Seperti biasa, mengenai targetnya pun pola Double Bottoms dapat mengadopsi metode proyeksi jarak vertikal antara head dengan neckline yang ada. Seperti pada gambar di bawah ini:



Dan berikut salah satu contoh pola Double Bottoms yang terlihat pada chart:



Gambar 21. Double Bottoms yang terlihat di charts $EURUSD pertengahan tahun 2001, dilihat dari timeframe D1 (daily charts).

CONTINUATION CHART PATTERNS

Triangles

Oke, beralihlah kita pada kategori pola-pola keberlanjutan (Continuation Chart Patterns). Kita awali dengan pola Triangles. Sesuai artinya, pola ini memiliki bentuk menyerupai segitiga yang jika didiktekan semakin lama semakin menyempit pergerakannya.

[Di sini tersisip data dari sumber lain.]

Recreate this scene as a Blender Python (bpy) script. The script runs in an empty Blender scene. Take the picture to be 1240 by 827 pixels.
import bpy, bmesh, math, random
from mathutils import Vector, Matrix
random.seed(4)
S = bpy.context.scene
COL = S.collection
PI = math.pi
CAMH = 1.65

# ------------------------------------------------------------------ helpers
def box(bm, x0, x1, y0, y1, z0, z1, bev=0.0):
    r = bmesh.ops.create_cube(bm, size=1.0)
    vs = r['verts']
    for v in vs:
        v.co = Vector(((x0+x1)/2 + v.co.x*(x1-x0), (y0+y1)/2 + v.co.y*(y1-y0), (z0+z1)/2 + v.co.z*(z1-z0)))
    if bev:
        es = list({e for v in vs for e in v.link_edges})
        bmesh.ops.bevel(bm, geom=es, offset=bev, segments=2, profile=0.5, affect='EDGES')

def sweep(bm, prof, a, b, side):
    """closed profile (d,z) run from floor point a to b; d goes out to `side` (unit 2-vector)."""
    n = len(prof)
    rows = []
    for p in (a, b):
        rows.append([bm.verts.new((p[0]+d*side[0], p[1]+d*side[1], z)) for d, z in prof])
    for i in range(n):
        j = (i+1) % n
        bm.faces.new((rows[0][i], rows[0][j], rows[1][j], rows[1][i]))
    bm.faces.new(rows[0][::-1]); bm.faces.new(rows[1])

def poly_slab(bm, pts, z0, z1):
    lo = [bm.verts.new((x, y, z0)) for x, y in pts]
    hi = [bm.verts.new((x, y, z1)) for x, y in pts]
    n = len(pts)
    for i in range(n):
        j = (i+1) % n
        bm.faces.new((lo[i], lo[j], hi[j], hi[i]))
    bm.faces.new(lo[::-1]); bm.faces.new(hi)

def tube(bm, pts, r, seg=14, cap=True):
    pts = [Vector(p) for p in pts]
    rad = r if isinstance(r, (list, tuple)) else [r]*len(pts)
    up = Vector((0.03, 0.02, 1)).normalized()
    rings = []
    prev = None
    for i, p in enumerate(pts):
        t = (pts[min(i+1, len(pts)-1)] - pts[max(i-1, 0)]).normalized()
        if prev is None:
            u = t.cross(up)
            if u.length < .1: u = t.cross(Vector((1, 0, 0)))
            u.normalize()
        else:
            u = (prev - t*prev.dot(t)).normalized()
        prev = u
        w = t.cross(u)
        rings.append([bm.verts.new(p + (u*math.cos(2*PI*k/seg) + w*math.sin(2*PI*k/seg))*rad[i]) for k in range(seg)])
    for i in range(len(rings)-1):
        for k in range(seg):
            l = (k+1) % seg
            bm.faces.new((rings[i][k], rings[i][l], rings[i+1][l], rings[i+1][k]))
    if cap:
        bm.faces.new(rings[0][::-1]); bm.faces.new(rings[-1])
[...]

Sisi atas dan sisi bawah pada pola ini nantinya dapat digunakan sebagai titik acuan (resistance dan support). Pola Triangles terbagi lagi ke dalam tiga sub-bagian, yaitu: Symetrical Triangle (Segitiga Simetris), Ascending Triangle (Segitiga Mendaki),Descending Triangle (Segitiga Menurun).

Symetrical Triangle
Symetrical Triangle adalah formasi yang sifatnya netral atau tidak memiliki kecondongan terhadap keberlanjutan satu trend saja. Artinya, sub-pola ini dapat menjadi sinyal bagi keberlanjutan trend bearish maupun bullish dengan bentuk yang sama sekali tidak berbeda. Pola segitiga simetris untuk keberlanjutan trend bullish disebut Bullish Symetrical Triangle dan untuk keberlanjutan trend bearish disebut Bearish Symetrical Triangle.

Bullish Symetrical Triangle
Untuk memastikan validasi dari Bullish Symetrical Triangle (BUST) dibutuhkan paling tidak (minimal) empat titik reversal (A, B, C, dan D pada Gambar 22.). Maksudnya, setiap sisi, baik sisi atas (resistance) maupun sisi bawah (support), haruslah–paling tidak–memiliki dua buah titik pullback; A dan C untuk sisi atas, B dan D untuk sisi bawah. Dan, sesuai dengan namanya pula, sudah semestinya sub-pola jenis ini didahului oleh pergerakan trend naik (up-trending/bullish).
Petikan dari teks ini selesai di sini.